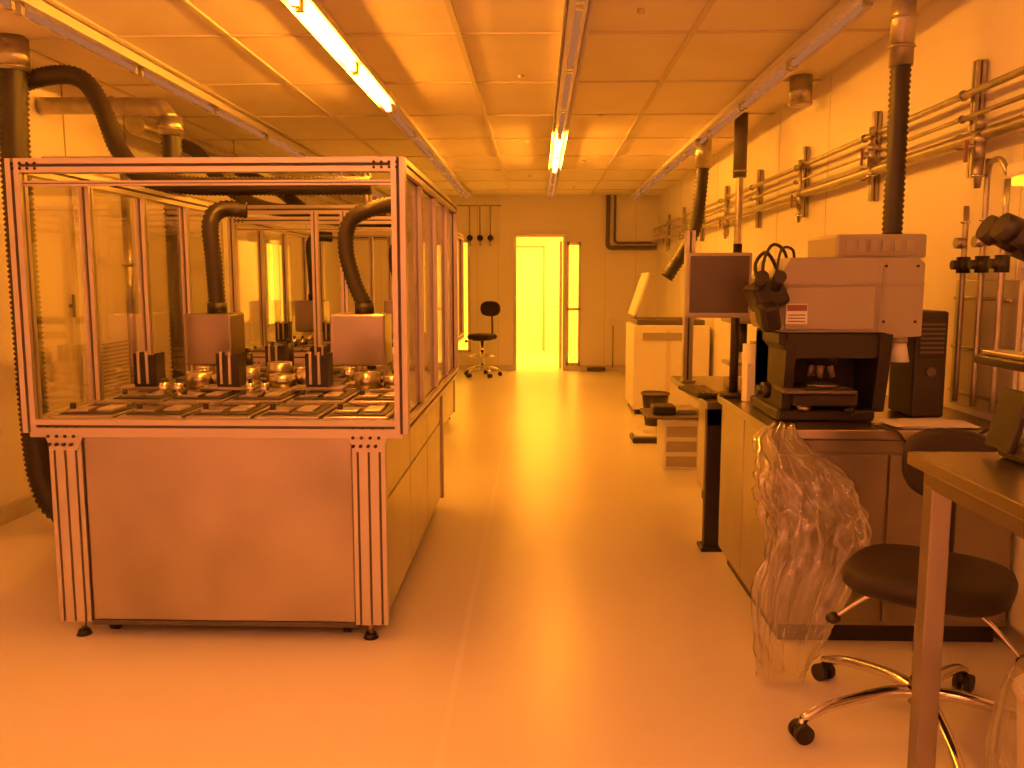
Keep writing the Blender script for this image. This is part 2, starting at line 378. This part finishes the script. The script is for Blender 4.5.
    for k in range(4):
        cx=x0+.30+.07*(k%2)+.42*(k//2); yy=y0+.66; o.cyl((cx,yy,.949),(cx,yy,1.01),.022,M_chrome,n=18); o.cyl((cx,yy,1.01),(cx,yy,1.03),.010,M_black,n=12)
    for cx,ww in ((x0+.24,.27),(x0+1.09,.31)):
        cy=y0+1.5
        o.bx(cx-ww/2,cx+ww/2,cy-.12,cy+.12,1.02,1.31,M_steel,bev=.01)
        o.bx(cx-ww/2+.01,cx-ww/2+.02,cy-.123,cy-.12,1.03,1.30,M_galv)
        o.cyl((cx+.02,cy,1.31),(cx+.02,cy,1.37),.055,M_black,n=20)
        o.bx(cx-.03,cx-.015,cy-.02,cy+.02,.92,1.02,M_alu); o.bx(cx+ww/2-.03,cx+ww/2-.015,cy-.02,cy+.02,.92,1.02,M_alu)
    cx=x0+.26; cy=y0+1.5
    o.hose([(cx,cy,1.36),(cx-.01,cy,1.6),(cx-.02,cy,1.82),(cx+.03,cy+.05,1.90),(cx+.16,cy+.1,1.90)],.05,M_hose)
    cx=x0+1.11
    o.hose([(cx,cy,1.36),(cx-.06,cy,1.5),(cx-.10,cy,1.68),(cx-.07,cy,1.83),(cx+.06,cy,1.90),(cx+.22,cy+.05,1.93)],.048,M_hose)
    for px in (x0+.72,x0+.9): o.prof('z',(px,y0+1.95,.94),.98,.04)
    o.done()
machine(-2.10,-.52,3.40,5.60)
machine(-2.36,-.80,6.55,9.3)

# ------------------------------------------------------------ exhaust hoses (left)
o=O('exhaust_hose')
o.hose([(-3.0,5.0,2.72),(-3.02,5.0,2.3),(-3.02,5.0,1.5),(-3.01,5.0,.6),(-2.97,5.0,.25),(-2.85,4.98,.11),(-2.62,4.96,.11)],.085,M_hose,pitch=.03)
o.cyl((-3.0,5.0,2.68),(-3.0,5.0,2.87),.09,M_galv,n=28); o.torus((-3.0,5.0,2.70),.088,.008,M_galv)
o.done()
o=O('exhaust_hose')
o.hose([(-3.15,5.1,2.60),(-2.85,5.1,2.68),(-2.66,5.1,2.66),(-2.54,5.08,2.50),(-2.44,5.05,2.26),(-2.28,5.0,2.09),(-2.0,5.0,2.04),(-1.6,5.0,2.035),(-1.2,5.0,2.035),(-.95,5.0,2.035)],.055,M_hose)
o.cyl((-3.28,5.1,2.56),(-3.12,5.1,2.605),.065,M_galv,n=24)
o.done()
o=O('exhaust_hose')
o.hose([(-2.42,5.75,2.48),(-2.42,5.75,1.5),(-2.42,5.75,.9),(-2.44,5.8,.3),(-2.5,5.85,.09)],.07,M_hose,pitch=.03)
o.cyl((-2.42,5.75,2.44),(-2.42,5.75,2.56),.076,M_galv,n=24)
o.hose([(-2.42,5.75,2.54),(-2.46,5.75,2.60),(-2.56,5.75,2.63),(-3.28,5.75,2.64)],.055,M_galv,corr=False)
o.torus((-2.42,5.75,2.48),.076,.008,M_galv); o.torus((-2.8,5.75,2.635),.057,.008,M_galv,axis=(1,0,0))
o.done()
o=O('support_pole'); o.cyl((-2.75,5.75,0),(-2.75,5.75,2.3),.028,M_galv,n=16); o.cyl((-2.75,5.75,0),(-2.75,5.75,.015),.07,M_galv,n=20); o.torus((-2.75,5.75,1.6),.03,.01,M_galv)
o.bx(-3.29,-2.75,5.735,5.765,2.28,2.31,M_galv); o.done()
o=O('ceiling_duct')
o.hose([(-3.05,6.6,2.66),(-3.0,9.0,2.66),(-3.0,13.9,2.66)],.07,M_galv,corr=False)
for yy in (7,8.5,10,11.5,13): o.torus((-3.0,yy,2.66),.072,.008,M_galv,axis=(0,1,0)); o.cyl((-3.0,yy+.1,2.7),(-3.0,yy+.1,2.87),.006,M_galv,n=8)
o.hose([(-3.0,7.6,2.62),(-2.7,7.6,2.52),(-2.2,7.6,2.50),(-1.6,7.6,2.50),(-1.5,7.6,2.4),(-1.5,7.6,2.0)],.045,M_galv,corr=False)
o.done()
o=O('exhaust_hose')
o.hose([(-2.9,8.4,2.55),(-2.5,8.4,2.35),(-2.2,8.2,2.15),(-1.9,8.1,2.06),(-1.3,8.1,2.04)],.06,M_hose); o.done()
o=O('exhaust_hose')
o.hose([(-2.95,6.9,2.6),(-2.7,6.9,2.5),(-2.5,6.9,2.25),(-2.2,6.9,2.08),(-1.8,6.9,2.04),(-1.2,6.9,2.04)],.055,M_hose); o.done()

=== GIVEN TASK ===
Keep every word of the data as it is when you write it out, but drop the pictures.

=== SOLUTION TO THIS PROBLEM ===
Keep writing the Blender script for this image. This is part 2, starting at line 378. This part finishes the script. The script is for Blender 4.5.
    for k in range(4):
        cx=x0+.30+.07*(k%2)+.42*(k//2); yy=y0+.66; o.cyl((cx,yy,.949),(cx,yy,1.01),.022,M_chrome,n=18); o.cyl((cx,yy,1.01),(cx,yy,1.03),.010,M_black,n=12)
    for cx,ww in ((x0+.24,.27),(x0+1.09,.31)):
        cy=y0+1.5
        o.bx(cx-ww/2,cx+ww/2,cy-.12,cy+.12,1.02,1.31,M_steel,bev=.01)
        o.bx(cx-ww/2+.01,cx-ww/2+.02,cy-.123,cy-.12,1.03,1.30,M_galv)
        o.cyl((cx+.02,cy,1.31),(cx+.02,cy,1.37),.055,M_black,n=20)
        o.bx(cx-.03,cx-.015,cy-.02,cy+.02,.92,1.02,M_alu); o.bx(cx+ww/2-.03,cx+ww/2-.015,cy-.02,cy+.02,.92,1.02,M_alu)
    cx=x0+.26; cy=y0+1.5
    o.hose([(cx,cy,1.36),(cx-.01,cy,1.6),(cx-.02,cy,1.82),(cx+.03,cy+.05,1.90),(cx+.16,cy+.1,1.90)],.05,M_hose)
    cx=x0+1.11
    o.hose([(cx,cy,1.36),(cx-.06,cy,1.5),(cx-.10,cy,1.68),(cx-.07,cy,1.83),(cx+.06,cy,1.90),(cx+.22,cy+.05,1.93)],.048,M_hose)
    for px in (x0+.72,x0+.9): o.prof('z',(px,y0+1.95,.94),.98,.04)
    o.done()
machine(-2.10,-.52,3.40,5.60)
machine(-2.36,-.80,6.55,9.3)

# ------------------------------------------------------------ exhaust hoses (left)
o=O('exhaust_hose')
o.hose([(-3.0,5.0,2.72),(-3.02,5.0,2.3),(-3.02,5.0,1.5),(-3.01,5.0,.6),(-2.97,5.0,.25),(-2.85,4.98,.11),(-2.62,4.96,.11)],.085,M_hose,pitch=.03)
o.cyl((-3.0,5.0,2.68),(-3.0,5.0,2.87),.09,M_galv,n=28); o.torus((-3.0,5.0,2.70),.088,.008,M_galv)
o.done()
o=O('exhaust_hose')
o.hose([(-3.15,5.1,2.60),(-2.85,5.1,2.68),(-2.66,5.1,2.66),(-2.54,5.08,2.50),(-2.44,5.05,2.26),(-2.28,5.0,2.09),(-2.0,5.0,2.04),(-1.6,5.0,2.035),(-1.2,5.0,2.035),(-.95,5.0,2.035)],.055,M_hose)
o.cyl((-3.28,5.1,2.56),(-3.12,5.1,2.605),.065,M_galv,n=24)
o.done()
o=O('exhaust_hose')
o.hose([(-2.42,5.75,2.48),(-2.42,5.75,1.5),(-2.42,5.75,.9),(-2.44,5.8,.3),(-2.5,5.85,.09)],.07,M_hose,pitch=.03)
o.cyl((-2.42,5.75,2.44),(-2.42,5.75,2.56),.076,M_galv,n=24)
o.hose([(-2.42,5.75,2.54),(-2.46,5.75,2.60),(-2.56,5.75,2.63),(-3.28,5.75,2.64)],.055,M_galv,corr=False)
o.torus((-2.42,5.75,2.48),.076,.008,M_galv); o.torus((-2.8,5.75,2.635),.057,.008,M_galv,axis=(1,0,0))
o.done()
o=O('support_pole'); o.cyl((-2.75,5.75,0),(-2.75,5.75,2.3),.028,M_galv,n=16); o.cyl((-2.75,5.75,0),(-2.75,5.75,.015),.07,M_galv,n=20); o.torus((-2.75,5.75,1.6),.03,.01,M_galv)
o.bx(-3.29,-2.75,5.735,5.765,2.28,2.31,M_galv); o.done()
o=O('ceiling_duct')
o.hose([(-3.05,6.6,2.66),(-3.0,9.0,2.66),(-3.0,13.9,2.66)],.07,M_galv,corr=False)
for yy in (7,8.5,10,11.5,13): o.torus((-3.0,yy,2.66),.072,.008,M_galv,axis=(0,1,0)); o.cyl((-3.0,yy+.1,2.7),(-3.0,yy+.1,2.87),.006,M_galv,n=8)
o.hose([(-3.0,7.6,2.62),(-2.7,7.6,2.52),(-2.2,7.6,2.50),(-1.6,7.6,2.50),(-1.5,7.6,2.4),(-1.5,7.6,2.0)],.045,M_galv,corr=False)
o.done()
o=O('exhaust_hose')
o.hose([(-2.9,8.4,2.55),(-2.5,8.4,2.35),(-2.2,8.2,2.15),(-1.9,8.1,2.06),(-1.3,8.1,2.04)],.06,M_hose); o.done()
o=O('exhaust_hose')
o.hose([(-2.95,6.9,2.6),(-2.7,6.9,2.5),(-2.5,6.9,2.25),(-2.2,6.9,2.08),(-1.8,6.9,2.04),(-1.2,6.9,2.04)],.055,M_hose); o.done()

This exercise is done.